═════ Recorded information

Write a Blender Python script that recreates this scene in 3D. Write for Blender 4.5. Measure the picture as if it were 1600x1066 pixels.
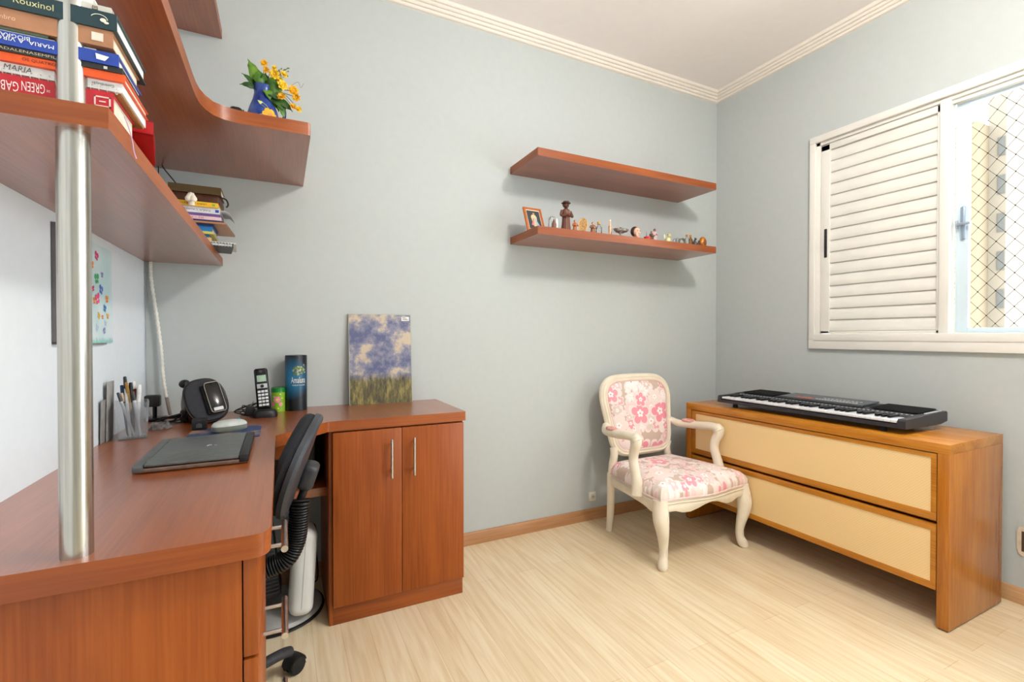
import bpy, bmesh, math, random
from mathutils import Vector, Matrix
random.seed(7)
PI = math.pi
for o in list(bpy.data.objects): bpy.data.objects.remove(o, do_unlink=True)
S = bpy.context.scene
COL = S.collection

# ------------------------------------------------------------------ camera
cam = bpy.data.cameras.new('camera'); cam.sensor_width = 36; cam.lens = 36*731.8/1600
cam.clip_start = .02
co = bpy.data.objects.new('camera', cam); COL.objects.link(co)
co.location = (0, 0, 1.066)
co.rotation_euler = (math.radians(90-.567), 0, math.radians(-26.215))
S.camera = co
# ------------------------------------------------------------------ exposure, sky
S.view_settings.view_transform = 'Standard'
S.view_settings.look = 'None'
S.view_settings.gamma = 1
S.view_settings.exposure = 0.5
S.view_settings.use_curve_mapping = False
SKY = 6.4
LAMP = 46
wd = bpy.data.worlds.new('world'); S.world = wd; wd.use_nodes = True
bg = wd.node_tree.nodes['Background']
bg.inputs[0].default_value = (.90, .96, 1, 1); bg.inputs[1].default_value = SKY
pl = bpy.data.lights.new('window_portal', 'AREA'); pl.shape = 'RECTANGLE'; pl.size = 1.2; pl.size_y = 1.16
pl.cycles.is_portal = True
po = bpy.data.objects.new('window_portal', pl); COL.objects.link(po)
po.location = (2.80, 1.0, 1.575); po.rotation_euler = (0, math.radians(90), 0); po.rotation_euler = Vector((-1, 0, 0)).to_track_quat('-Z', 'Y').to_euler()

pl2 = bpy.data.lights.new('added_door_portal', 'AREA'); pl2.shape = 'RECTANGLE'; pl2.size = 1.0; pl2.size_y = 2.1  # sky portal for the added balcony door
pl2.cycles.is_portal = True
po2 = bpy.data.objects.new('added_door_portal', pl2); COL.objects.link(po2)
po2.location = (2.80, -.62, 1.06); po2.rotation_euler = Vector((-1, 0, 0)).to_track_quat('-Z', 'Y').to_euler()

XL, XR, YB, YF, ZC = -.47, 2.641, 2.237, -1.25, 2.69

# ------------------------------------------------------------------ materials
def lin(c):
    return tuple((v/255/12.92 if v/255 <= .04045 else ((v/255+.055)/1.055)**2.4) for v in c[:3]) + (1,)
def mat(name, c=(128, 128, 128), rough=.5, metal=0, coat=0, trans=0, ior=1.45, alpha=1, spec=None, sheen=0):
    m = bpy.data.materials.new(name); m.use_nodes = True
    b = m.node_tree.nodes['Principled BSDF']
    b.inputs['Base Color'].default_value = lin(c); b.inputs['Roughness'].default_value = rough
    b.inputs['Metallic'].default_value = metal; b.inputs['Coat Weight'].default_value = coat
    b.inputs['Transmission Weight'].default_value = trans; b.inputs['IOR'].default_value = ior
    b.inputs['Alpha'].default_value = alpha
    if spec is not None: b.inputs['Specular IOR Level'].default_value = spec
    if sheen: b.inputs['Sheen Weight'].default_value = sheen
    return m
def nodes(m): return m.node_tree.nodes, m.node_tree.links, m.node_tree.nodes['Principled BSDF']
def noise_mat(name, c1, c2, scale=(1, 1, 1), nscale=5, detail=5, lo=.35, hi=.65, bump=0, **k):
    m = mat(name, c1, **k); n, l, b = nodes(m)
    tc = n.new('ShaderNodeTexCoord'); mp = n.new('ShaderNodeMapping'); mp.inputs['Scale'].default_value = scale
    l.new(tc.outputs['Object'], mp.inputs[0])
    no = n.new('ShaderNodeTexNoise'); no.inputs['Scale'].default_value = nscale; no.inputs['Detail'].default_value = detail
    l.new(mp.outputs[0], no.inputs['Vector'])
    cr = n.new('ShaderNodeValToRGB'); cr.color_ramp.elements[0].position = lo; cr.color_ramp.elements[1].position = hi
    cr.color_ramp.elements[0].color = lin(c1); cr.color_ramp.elements[1].color = lin(c2)
    l.new(no.outputs[0], cr.inputs[0]); l.new(cr.outputs[0], b.inputs['Base Color'])
    if bump:
        bp = n.new('ShaderNodeBump'); bp.inputs['Strength'].default_value = bump; bp.inputs['Distance'].default_value = .002
        l.new(no.outputs[0], bp.inputs['Height']); l.new(bp.outputs[0], b.inputs['Normal'])
    return m
def wood(name, dark, light, axis='z', fine=1.0, rough=.32, coat=.0, spec=.5):
    """straight veneer: broad drifting bands plus fine streaks along one axis"""
    m = mat(name, dark, rough=rough, coat=coat, spec=spec, ior=1.5); n, l, b = nodes(m); b.inputs['Coat Roughness'].default_value = .24; b.inputs['Coat IOR'].default_value = 1.75
    tc = n.new('ShaderNodeTexCoord')
    def streak(long, cross, sc, det, dist):
        mp = n.new('ShaderNodeMapping')
        mp.inputs['Scale'].default_value = tuple(long if a == axis else cross for a in 'xyz')
        l.new(tc.outputs['Object'], mp.inputs[0])
        no = n.new('ShaderNodeTexNoise'); no.inputs['Scale'].default_value = sc; no.inputs['Detail'].default_value = det
        no.inputs['Distortion'].default_value = dist
        l.new(mp.outputs[0], no.inputs['Vector']); return no.outputs[0]
    a = streak(.9, 7, 1.6*fine, 4, .6); f = streak(2.2, 75, 2.2*fine, 3, .1)
    mx = n.new('ShaderNodeMath'); mx.operation = 'MULTIPLY_ADD'; mx.inputs[1].default_value = .45
    mul = n.new('ShaderNodeMath'); mul.operation = 'MULTIPLY'; mul.inputs[1].default_value = .55
    l.new(a, mul.inputs[0]); l.new(f, mx.inputs[0]); l.new(mul.outputs[0], mx.inputs[2])
    cr = n.new('ShaderNodeValToRGB'); cr.color_ramp.elements[0].position = .36; cr.color_ramp.elements[1].position = .64
    cr.color_ramp.elements[0].color = lin(dark); cr.color_ramp.elements[1].color = lin(light)
    l.new(mx.outputs[0], cr.inputs[0]); l.new(cr.outputs[0], b.inputs['Base Color'])
    bp = n.new('ShaderNodeBump'); bp.inputs['Strength'].default_value = .06; bp.inputs['Distance'].default_value = .001
    l.new(f, bp.inputs['Height']); l.new(bp.outputs[0], b.inputs['Normal'])
    return m

CH_D, CH_L = (134, 62, 16), (162, 84, 28)
cherry_z = wood('cherry_veneer_upright', CH_D, CH_L, 'z', rough=.38, coat=0, spec=.35)
cherry_y = wood('cherry_veneer_lengthwise', CH_D, CH_L, 'y', rough=.36, coat=.8, spec=.6)
cherry_x = wood('cherry_veneer_crosswise', CH_D, CH_L, 'x', rough=.36, coat=.7)
cherry_e = wood('cherry_edge_band', CH_D, CH_L, 'x', rough=.36)
cherry_ey = wood('cherry_edge_band_lengthwise', CH_D, CH_L, 'y', rough=.36)
teak_z = wood('honey_veneer_upright', (164, 92, 18), (194, 122, 34), 'z', 1.6, rough=.25, spec=.6)
teak_y = wood('honey_veneer_lengthwise', (172, 102, 22), (204, 136, 42), 'y', 1.6, rough=.27)
base_wood = wood('baseboard_wood', (166, 116, 74), (196, 148, 104), 'x', 1.0, rough=.45)
base_wood_y = wood('baseboard_wood_lengthwise', (176, 130, 86), (206, 164, 118), 'y', 1.0, rough=.45)
wallpaint = noise_mat('wall_paint', (190, 196, 195), (192, 198, 197), nscale=30, rough=.85, bump=.0, spec=.2)
leftpaint_daylit = noise_mat('desk_wall_daylit_paint', (228, 236, 243), (230, 238, 245), nscale=30, rough=.85, spec=.2)  # wall colour made paler and bluer to stand in for missing daylight
ceilpaint = noise_mat('ceiling_paint', (250, 244, 242), (251, 246, 244), nscale=20, rough=.9, bump=.02, spec=.2)
cornicep = mat('cornice_plaster', (236, 228, 218), .8, spec=.2)
whitepvc = noise_mat('window_white_enamel', (232, 229, 222), (236, 233, 227), nscale=6, rough=.38)
shutterp = noise_mat('shutter_white_enamel', (226, 224, 217), (231, 229, 222), nscale=6, rough=.45)
steel = noise_mat('brushed_steel', (176, 172, 164), (198, 195, 188), scale=(1, 1, .02), nscale=260, rough=.27, metal=1)
chrome = noise_mat('satin_handle_metal', (196, 192, 188), (212, 208, 204), nscale=80, rough=.3, metal=1)
black = noise_mat('black_plastic', (20, 20, 22), (28, 28, 30), nscale=120, rough=.42)
blackgloss = noise_mat('black_gloss', (12, 12, 14), (16, 16, 18), nscale=20, rough=.12)
blackmatt = noise_mat('black_matt', (16, 16, 17), (24, 24, 25), nscale=150, rough=.7, bump=.1)
darkgrey = noise_mat('dark_grey_plastic', (46, 47, 51), (56, 57, 61), nscale=90, rough=.45)
whitepl = noise_mat('white_plastic', (222, 223, 220), (228, 229, 226), nscale=12, rough=.35)
greypl = noise_mat('grey_plastic', (170, 170, 166), (178, 178, 175), nscale=12, rough=.4)
paper = noise_mat('page_paper', (216, 205, 184), (238, 230, 212), scale=(1, 1, 60), nscale=12, rough=.9)
paperw = noise_mat('white_page_paper', (224, 226, 226), (242, 243, 242), scale=(1, 1, 60), nscale=12, rough=.9)
glass = mat('window_glass', (250, 253, 252), 0.0, trans=1, ior=1.45, alpha=1)
def clearmat(name, tint, mixf=.22, rough=.08, haze=0):
    m = bpy.data.materials.new(name); m.use_nodes = True; n = m.node_tree.nodes; l = m.node_tree.links
    n.clear(); out = n.new('ShaderNodeOutputMaterial'); mx = n.new('ShaderNodeMixShader')
    t = n.new('ShaderNodeBsdfTransparent'); t.inputs[0].default_value = lin(tint)
    g = n.new('ShaderNodeBsdfGlossy'); g.inputs['Roughness'].default_value = rough
    lw = n.new('ShaderNodeLayerWeight'); lw.inputs[0].default_value = mixf
    body = t.outputs[0]
    if haze:
        d = n.new('ShaderNodeBsdfDiffuse'); d.inputs[0].default_value = (.8, .83, .86, 1); m2 = n.new('ShaderNodeMixShader'); m2.inputs[0].default_value = haze
        l.new(t.outputs[0], m2.inputs[1]); l.new(d.outputs[0], m2.inputs[2]); body = m2.outputs[0]
    l.new(lw.outputs['Fresnel'], mx.inputs[0]); l.new(body, mx.inputs[1]); l.new(g.outputs[0], mx.inputs[2])
    l.new(mx.outputs[0], out.inputs[0]); return m
glass = clearmat('window_glass', (250, 252, 252), .08, .0)
acrylic = clearmat('clear_acrylic', (246, 248, 250), .24, .06, .11)
clearglass = clearmat('clear_glass', (246, 248, 248), .3, .05, .12)

# floor: maple laminate planks running along the room
floor_m = mat('maple_laminate', (226, 204, 168), .33, spec=.45); n, l, b = nodes(floor_m)
tc = n.new('ShaderNodeTexCoord'); sp = n.new('ShaderNodeSeparateXYZ'); cb = n.new('ShaderNodeCombineXYZ')
l.new(tc.outputs['Object'], sp.inputs[0]); l.new(sp.outputs[1], cb.inputs[0]); l.new(sp.outputs[0], cb.inputs[1])
br = n.new('ShaderNodeTexBrick'); br.inputs['Scale'].default_value = 1; br.inputs['Brick Width'].default_value = 1.15
br.inputs['Row Height'].default_value = .095; br.inputs['Mortar Size'].default_value = .0009; br.offset = .37; br.offset_frequency = 2
br.inputs['Color1'].default_value = lin((237, 222, 191)); br.inputs['Color2'].default_value = lin((229, 211, 177))
br.inputs['Mortar'].default_value = lin((214, 190, 152))
l.new(cb.outputs[0], br.inputs['Vector'])
mp = n.new('ShaderNodeMapping'); mp.inputs['Scale'].default_value = (26, 1.5, 1); l.new(tc.outputs['Object'], mp.inputs[0])
no = n.new('ShaderNodeTexNoise'); no.inputs['Scale'].default_value = 2.2; no.inputs['Detail'].default_value = 6; no.inputs['Distortion'].default_value = .5
l.new(mp.outputs[0], no.inputs['Vector'])
cr = n.new('ShaderNodeValToRGB'); cr.color_ramp.elements[0].position = .32; cr.color_ramp.elements[1].position = .62
cr.color_ramp.elements[0].color = lin((236, 222, 200)); cr.color_ramp.elements[1].color = (1, 1, 1, 1)
l.new(no.outputs[0], cr.inputs[0])
mx = n.new('ShaderNodeMix'); mx.data_type = 'RGBA'; mx.blend_type = 'MULTIPLY'; mx.inputs[0].default_value = .75
l.new(br.outputs[0], mx.inputs[6]); l.new(cr.outputs[0], mx.inputs[7]); l.new(mx.outputs[2], b.inputs['Base Color'])

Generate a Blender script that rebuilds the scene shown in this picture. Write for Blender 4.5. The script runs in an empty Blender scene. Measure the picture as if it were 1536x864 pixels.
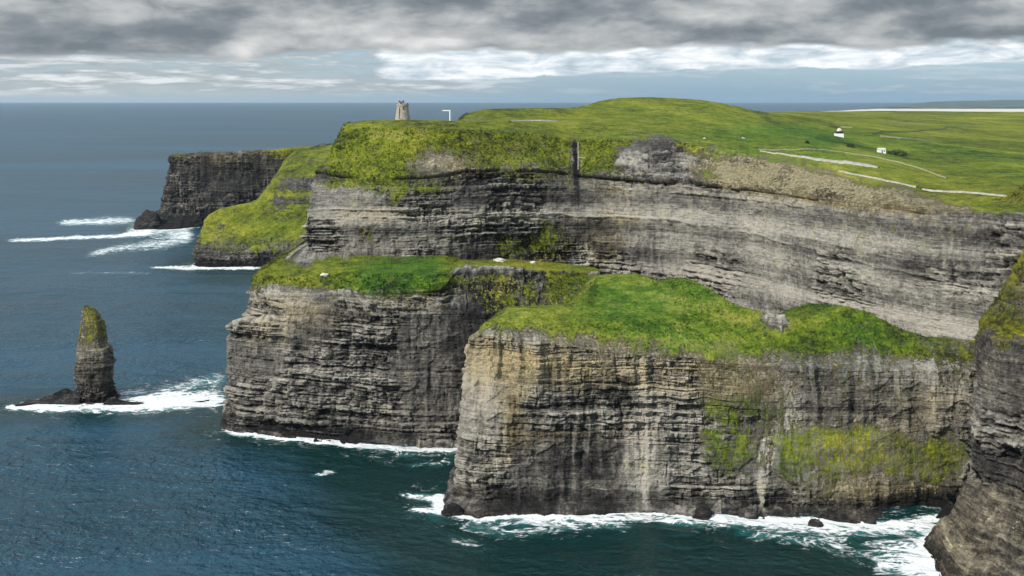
import bpy, bmesh, math, random
import numpy as np
from mathutils import Vector

random.seed(7)
R = math.radians
sc = bpy.context.scene
COL = sc.collection

# ------------------------------------------------------------------ camera
F_, H_, UC, VH = 1500.0, 206.0, 768.0, 149.0      # focal length in photo pixels, eye height (m), eye level row
PW, PH = 1536.0, 864.0
SEA_EDGE = 61800.0

def W(u, v, d):
    return np.array([(u - UC) / F_ * d, d, H_ - (v - VH) / F_ * d])

def sea_d(v):
    return H_ * F_ / (v - VH)

cam = bpy.data.cameras.new('camera')
cam.sensor_width = 36.0
cam.lens = F_ / PW * 36.0
cam.shift_y = -(PH / 2 - VH) / PW
cam.clip_start = 1.0
cam.clip_end = 400000.0
camo = bpy.data.objects.new('camera', cam)
COL.objects.link(camo)
camo.location = (0, 0, H_)
camo.rotation_euler = (R(90), 0, 0)
sc.camera = camo

# ------------------------------------------------------------------ noise
_rng = np.random.default_rng(11)
_T = _rng.random((64, 64, 64)).astype(np.float32)

def vn(x, y, z=0.0):
    x, y, z = np.broadcast_arrays(np.asarray(x, np.float32), np.asarray(y, np.float32), np.asarray(z, np.float32))
    xi = np.floor(x).astype(np.int32); yi = np.floor(y).astype(np.int32); zi = np.floor(z).astype(np.int32)
    fx = x - xi; fy = y - yi; fz = z - zi
    fx = fx * fx * (3 - 2 * fx); fy = fy * fy * (3 - 2 * fy); fz = fz * fz * (3 - 2 * fz)
    a = xi & 63; b = (xi + 1) & 63; c = yi & 63; d = (yi + 1) & 63; e = zi & 63; g = (zi + 1) & 63
    def l2(e_):
        p = _T[a, c, e_] * (1 - fx) + _T[b, c, e_] * fx
        q = _T[a, d, e_] * (1 - fx) + _T[b, d, e_] * fx
        return p * (1 - fy) + q * fy
    return l2(e) * (1 - fz) + l2(g) * fz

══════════

Quote only what lies between the first line of the records and the line containing "COL = S.collection", please, including both lines and excluding images.

Result below
Write a Blender Python script that recreates this scene in 3D. Write for Blender 4.5. Measure the picture as if it were 1600x1066 pixels.
import bpy, bmesh, math, random
from mathutils import Vector, Matrix
random.seed(7)
PI = math.pi
for o in list(bpy.data.objects): bpy.data.objects.remove(o, do_unlink=True)
S = bpy.context.scene
COL = S.collection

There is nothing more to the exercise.